RECORDS:
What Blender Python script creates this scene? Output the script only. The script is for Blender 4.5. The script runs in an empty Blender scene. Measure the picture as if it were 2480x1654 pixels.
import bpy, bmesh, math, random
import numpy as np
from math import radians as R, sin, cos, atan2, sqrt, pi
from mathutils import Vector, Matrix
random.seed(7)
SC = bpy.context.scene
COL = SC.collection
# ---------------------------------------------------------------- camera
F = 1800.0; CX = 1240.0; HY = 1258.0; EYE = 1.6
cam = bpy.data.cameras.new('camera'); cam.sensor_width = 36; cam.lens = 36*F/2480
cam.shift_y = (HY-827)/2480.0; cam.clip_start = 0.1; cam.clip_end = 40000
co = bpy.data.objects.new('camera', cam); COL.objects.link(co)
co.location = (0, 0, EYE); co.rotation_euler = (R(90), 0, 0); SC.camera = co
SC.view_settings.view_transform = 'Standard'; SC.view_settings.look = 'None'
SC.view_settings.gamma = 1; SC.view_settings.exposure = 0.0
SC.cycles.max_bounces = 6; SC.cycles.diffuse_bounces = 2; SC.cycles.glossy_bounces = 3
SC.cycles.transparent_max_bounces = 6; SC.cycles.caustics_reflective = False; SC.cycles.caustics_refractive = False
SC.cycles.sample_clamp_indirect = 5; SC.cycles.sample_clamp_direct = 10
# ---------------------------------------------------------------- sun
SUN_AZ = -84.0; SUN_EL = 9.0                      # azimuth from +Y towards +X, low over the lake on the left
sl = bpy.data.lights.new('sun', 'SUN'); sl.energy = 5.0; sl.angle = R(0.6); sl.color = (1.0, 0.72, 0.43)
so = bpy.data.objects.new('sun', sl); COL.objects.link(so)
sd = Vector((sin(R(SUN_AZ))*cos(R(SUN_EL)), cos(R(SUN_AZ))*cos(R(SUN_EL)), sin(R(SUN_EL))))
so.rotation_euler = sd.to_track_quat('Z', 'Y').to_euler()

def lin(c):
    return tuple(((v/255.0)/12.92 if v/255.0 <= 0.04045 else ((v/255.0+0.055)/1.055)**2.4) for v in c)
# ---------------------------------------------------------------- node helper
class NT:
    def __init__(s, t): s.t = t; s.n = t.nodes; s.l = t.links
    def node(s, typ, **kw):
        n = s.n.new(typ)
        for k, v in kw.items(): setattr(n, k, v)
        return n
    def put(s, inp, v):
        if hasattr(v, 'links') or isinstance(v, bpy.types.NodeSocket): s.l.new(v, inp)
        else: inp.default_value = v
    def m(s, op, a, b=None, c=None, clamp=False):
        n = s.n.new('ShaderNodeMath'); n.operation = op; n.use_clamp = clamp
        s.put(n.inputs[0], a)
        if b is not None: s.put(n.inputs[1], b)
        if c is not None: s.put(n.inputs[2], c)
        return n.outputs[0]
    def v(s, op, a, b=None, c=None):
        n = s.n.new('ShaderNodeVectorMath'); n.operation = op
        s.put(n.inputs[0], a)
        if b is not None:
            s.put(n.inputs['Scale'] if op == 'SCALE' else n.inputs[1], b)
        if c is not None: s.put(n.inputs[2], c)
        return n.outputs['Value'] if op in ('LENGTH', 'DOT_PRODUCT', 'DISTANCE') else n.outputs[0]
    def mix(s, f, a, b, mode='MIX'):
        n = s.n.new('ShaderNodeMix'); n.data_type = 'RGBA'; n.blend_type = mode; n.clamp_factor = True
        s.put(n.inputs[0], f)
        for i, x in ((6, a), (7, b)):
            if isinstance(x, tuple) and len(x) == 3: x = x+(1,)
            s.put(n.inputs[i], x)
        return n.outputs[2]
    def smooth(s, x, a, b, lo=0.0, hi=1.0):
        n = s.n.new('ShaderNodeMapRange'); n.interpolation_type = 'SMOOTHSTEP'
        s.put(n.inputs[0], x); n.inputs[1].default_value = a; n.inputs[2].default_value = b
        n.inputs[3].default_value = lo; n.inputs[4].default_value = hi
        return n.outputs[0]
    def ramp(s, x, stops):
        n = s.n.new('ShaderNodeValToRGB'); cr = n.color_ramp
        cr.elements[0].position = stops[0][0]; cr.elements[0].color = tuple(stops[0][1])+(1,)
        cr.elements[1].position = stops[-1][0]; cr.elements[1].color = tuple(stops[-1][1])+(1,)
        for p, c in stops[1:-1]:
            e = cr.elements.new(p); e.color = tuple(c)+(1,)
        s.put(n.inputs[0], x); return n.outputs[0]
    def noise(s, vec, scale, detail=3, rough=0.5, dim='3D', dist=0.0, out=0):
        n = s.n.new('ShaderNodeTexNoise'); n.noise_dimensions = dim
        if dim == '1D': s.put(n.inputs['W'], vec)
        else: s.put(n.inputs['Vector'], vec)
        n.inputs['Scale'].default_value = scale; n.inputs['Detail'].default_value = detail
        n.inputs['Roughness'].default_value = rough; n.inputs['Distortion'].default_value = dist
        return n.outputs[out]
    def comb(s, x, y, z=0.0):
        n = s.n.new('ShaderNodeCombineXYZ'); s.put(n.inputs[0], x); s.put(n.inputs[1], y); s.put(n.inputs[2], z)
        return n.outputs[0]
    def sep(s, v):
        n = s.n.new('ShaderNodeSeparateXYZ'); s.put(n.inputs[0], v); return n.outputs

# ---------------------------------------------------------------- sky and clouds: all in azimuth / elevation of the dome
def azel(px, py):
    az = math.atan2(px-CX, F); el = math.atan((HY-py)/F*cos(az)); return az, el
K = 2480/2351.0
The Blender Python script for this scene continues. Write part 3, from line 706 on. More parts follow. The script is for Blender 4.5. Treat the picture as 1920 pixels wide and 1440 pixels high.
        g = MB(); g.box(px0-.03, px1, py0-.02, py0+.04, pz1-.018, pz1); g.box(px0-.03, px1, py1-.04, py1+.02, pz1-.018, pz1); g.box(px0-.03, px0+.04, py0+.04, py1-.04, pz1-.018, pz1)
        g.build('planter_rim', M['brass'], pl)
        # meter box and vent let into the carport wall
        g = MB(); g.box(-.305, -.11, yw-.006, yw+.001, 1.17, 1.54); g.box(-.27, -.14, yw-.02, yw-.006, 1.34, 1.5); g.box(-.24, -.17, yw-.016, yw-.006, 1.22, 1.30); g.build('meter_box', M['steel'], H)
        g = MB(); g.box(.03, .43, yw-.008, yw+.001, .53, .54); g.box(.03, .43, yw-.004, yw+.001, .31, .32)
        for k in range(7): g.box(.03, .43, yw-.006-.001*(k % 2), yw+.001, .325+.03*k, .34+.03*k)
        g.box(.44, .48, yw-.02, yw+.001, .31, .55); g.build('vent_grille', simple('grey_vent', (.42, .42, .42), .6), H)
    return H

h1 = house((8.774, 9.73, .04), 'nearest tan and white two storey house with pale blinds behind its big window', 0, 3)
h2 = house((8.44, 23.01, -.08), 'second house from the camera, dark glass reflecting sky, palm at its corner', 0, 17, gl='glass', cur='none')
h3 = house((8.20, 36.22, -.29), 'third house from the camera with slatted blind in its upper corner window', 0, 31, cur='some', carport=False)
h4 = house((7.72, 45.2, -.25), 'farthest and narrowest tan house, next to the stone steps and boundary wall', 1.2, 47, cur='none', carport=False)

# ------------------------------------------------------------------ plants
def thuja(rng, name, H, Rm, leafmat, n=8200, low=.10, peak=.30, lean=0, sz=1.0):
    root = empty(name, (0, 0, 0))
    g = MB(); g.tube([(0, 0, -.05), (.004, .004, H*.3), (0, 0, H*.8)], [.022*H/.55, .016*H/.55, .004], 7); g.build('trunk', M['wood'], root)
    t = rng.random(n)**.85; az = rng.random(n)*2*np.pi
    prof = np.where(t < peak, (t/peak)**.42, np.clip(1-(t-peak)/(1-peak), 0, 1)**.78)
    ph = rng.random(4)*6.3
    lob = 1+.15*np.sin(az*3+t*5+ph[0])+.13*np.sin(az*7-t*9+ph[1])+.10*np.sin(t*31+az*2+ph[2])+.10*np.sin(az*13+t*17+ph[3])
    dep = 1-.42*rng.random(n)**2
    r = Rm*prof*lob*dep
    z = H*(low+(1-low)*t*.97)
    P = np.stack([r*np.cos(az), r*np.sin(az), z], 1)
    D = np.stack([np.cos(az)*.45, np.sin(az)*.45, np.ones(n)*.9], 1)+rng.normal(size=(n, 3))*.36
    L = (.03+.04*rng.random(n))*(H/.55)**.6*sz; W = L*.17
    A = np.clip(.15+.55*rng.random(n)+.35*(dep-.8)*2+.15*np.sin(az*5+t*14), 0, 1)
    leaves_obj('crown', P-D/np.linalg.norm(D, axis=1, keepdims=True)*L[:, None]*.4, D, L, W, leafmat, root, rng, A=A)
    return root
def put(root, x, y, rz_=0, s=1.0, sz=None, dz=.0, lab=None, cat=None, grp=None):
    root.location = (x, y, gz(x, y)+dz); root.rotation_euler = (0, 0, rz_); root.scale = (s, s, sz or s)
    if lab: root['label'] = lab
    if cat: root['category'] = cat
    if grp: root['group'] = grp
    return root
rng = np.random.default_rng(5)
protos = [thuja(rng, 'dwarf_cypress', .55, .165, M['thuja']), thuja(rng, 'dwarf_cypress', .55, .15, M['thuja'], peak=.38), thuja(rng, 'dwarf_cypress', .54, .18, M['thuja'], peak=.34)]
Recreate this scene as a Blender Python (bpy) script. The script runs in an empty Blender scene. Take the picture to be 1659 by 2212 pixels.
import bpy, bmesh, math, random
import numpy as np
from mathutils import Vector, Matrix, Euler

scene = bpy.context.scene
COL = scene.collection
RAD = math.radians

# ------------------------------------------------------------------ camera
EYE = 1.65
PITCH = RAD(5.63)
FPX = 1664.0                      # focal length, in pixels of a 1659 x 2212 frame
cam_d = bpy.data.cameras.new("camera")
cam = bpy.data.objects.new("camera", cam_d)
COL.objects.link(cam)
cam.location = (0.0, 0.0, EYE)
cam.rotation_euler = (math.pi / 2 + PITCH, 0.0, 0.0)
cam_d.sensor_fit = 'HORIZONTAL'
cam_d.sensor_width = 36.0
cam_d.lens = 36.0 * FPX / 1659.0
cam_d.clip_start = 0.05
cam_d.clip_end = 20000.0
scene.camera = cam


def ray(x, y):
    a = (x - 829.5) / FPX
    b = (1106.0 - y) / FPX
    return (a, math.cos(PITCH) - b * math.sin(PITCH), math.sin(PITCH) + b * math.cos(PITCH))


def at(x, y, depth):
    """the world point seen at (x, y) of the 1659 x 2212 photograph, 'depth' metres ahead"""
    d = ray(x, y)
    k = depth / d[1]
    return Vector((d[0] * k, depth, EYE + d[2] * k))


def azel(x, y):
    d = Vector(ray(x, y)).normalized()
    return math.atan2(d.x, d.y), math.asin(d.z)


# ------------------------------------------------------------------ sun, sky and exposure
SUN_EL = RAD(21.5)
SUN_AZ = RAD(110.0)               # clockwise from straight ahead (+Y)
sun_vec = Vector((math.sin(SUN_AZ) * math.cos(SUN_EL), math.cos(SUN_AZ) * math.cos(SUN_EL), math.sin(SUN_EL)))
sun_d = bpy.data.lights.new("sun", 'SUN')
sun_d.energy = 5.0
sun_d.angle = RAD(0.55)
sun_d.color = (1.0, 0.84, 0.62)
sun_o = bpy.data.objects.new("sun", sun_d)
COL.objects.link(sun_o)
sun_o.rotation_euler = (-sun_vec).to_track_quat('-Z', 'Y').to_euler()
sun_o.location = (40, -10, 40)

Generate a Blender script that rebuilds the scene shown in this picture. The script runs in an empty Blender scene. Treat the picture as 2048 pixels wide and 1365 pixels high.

DESCRIPTION OF THE TASK: In the listing above, find each line with the word "Treat" and copy it.

RESULT OF THE TASK:
The Blender Python script for this scene continues. Write part 3, from line 706 on. More parts follow. The script is for Blender 4.5. Treat the picture as 1920 pixels wide and 1440 pixels high.
Generate a Blender script that rebuilds the scene shown in this picture. The script runs in an empty Blender scene. Treat the picture as 2048 pixels wide and 1365 pixels high.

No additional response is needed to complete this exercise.